Dumb question: Is $\langle e \mid e\rangle$ a presentation of the trivial group?


Yes. What exactly $\langle X|R\rangle$ means? We start with a free group $F(X)$ on $X$ and then we take the quotient $F(X)/N(R)$ where $N(R)$ is the normalizer of some subset $R\subseteq F(X)$.

So what is $\langle e| e\rangle$? While the "$e$" notation may be misleading (a typical symbol for identity) this is the same as $\langle g|g\rangle$, just by simple relabelling. And formally this is the same as $\langle \{g\}|\{g\}\rangle$ which by definition is the same as $F(g)/N(g)$. But since $g$ generates $F(g)$ and $\langle g\rangle\subseteq N(g)$ then $N(g)=F(g)$. And so the quotient $F(g)/N(g)$ is trivial.

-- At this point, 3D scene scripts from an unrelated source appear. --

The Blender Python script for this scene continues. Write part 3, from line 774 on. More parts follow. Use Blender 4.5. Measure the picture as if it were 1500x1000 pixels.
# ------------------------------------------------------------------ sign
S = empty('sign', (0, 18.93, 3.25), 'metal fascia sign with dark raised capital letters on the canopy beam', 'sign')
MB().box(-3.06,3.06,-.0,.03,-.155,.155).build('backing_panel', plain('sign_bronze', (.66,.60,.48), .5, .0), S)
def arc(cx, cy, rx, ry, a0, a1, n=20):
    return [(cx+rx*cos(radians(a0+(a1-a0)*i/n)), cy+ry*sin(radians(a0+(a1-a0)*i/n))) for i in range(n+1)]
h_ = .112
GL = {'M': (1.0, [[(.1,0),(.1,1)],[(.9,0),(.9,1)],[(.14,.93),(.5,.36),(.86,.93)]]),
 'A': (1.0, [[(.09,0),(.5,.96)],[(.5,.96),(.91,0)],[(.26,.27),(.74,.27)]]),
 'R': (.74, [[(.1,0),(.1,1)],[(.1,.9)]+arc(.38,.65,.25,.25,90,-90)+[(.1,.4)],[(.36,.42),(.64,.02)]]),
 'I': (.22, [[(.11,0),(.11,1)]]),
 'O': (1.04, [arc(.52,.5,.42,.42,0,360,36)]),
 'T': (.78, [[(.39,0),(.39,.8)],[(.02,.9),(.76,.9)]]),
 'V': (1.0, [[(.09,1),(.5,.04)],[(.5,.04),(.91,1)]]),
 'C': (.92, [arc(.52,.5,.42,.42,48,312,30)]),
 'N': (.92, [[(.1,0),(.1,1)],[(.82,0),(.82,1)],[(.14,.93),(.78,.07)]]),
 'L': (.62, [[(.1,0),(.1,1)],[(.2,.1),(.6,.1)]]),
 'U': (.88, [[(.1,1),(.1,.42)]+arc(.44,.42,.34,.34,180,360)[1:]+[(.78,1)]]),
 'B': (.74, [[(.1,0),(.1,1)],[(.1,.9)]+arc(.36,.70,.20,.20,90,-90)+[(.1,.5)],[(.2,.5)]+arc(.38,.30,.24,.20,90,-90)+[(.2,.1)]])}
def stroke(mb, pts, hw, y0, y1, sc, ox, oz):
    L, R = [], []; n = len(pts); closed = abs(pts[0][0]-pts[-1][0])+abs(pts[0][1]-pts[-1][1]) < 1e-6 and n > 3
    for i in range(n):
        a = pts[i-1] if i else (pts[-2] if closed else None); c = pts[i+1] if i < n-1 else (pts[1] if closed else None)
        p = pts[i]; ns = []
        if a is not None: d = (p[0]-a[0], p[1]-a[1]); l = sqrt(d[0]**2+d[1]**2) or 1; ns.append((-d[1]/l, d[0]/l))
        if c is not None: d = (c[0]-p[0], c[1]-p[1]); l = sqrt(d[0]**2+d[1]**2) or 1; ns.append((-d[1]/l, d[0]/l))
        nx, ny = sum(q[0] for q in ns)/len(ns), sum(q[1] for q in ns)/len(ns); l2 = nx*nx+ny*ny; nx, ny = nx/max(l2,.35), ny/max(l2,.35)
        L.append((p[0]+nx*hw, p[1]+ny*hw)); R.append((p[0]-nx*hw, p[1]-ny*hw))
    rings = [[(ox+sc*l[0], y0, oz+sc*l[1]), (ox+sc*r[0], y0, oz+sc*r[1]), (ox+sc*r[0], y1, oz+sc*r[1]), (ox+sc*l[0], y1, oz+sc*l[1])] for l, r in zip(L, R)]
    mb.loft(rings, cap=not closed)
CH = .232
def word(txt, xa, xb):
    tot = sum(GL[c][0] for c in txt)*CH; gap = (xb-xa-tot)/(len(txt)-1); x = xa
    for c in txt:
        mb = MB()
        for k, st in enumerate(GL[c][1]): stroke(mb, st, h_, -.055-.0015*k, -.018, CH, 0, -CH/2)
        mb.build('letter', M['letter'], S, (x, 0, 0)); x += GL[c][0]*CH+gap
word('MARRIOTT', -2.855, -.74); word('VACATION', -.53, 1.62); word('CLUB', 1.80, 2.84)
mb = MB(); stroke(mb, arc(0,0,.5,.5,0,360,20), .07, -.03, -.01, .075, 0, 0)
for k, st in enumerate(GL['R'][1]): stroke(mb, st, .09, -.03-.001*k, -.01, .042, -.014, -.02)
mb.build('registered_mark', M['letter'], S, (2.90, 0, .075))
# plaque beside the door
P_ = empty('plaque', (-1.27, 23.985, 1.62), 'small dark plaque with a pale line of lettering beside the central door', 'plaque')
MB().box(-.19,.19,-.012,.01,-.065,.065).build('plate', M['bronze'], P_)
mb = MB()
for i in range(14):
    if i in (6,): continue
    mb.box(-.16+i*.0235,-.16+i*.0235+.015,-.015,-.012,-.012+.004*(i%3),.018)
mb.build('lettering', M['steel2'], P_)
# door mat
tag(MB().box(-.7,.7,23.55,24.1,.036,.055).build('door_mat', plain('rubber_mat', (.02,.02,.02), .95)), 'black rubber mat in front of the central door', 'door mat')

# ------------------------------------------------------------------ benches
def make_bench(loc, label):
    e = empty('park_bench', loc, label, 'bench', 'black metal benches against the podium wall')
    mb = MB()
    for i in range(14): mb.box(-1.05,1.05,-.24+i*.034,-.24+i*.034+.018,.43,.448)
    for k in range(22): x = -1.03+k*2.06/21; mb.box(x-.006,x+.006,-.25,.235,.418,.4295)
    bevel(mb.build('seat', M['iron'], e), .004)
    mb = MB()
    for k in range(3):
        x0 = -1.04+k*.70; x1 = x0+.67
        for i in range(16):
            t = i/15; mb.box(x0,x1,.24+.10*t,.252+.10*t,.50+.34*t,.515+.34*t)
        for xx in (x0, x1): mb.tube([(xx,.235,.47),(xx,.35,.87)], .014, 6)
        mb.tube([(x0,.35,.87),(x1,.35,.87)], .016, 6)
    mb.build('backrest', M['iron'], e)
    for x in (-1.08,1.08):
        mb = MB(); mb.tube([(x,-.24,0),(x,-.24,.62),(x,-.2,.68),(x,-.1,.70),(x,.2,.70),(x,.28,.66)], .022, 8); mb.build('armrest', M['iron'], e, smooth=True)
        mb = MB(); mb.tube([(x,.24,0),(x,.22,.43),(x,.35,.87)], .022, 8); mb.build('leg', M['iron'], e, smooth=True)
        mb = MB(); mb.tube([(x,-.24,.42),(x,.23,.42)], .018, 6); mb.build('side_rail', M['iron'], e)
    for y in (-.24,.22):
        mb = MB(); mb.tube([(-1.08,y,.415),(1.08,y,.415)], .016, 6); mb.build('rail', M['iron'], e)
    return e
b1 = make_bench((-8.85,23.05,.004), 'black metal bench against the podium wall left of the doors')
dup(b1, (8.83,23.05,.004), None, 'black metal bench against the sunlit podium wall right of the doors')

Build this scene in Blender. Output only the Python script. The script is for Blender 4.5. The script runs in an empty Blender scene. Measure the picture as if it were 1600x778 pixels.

Side note: When we write presentations, e.g. $\langle x,y\ |\ xy\rangle$ we often write it in a more readable way, e.g. $\langle x,y\ |\ xy=e\rangle$. And so we introduce the neutral element "$e$" symbol to see it better, but formally we don't actually need this neutral element directly. And so care has to be taken when you use the same symbol for a generator and the neutral element. Ideally you would never do that. Otherwise you are likely to run into problems, for example we can write $\langle g|g\rangle$ as $\langle g|g=e\rangle$ but we cannot write $\langle e|e\rangle$ as $\langle e|e=e\rangle$ because of the ambiguity. But we can write $\langle e|e\rangle$ as $\langle e|e=1\rangle$ if we denote the neutral element by "$1$". However you won't see such presentations often, it doesn't feel natural.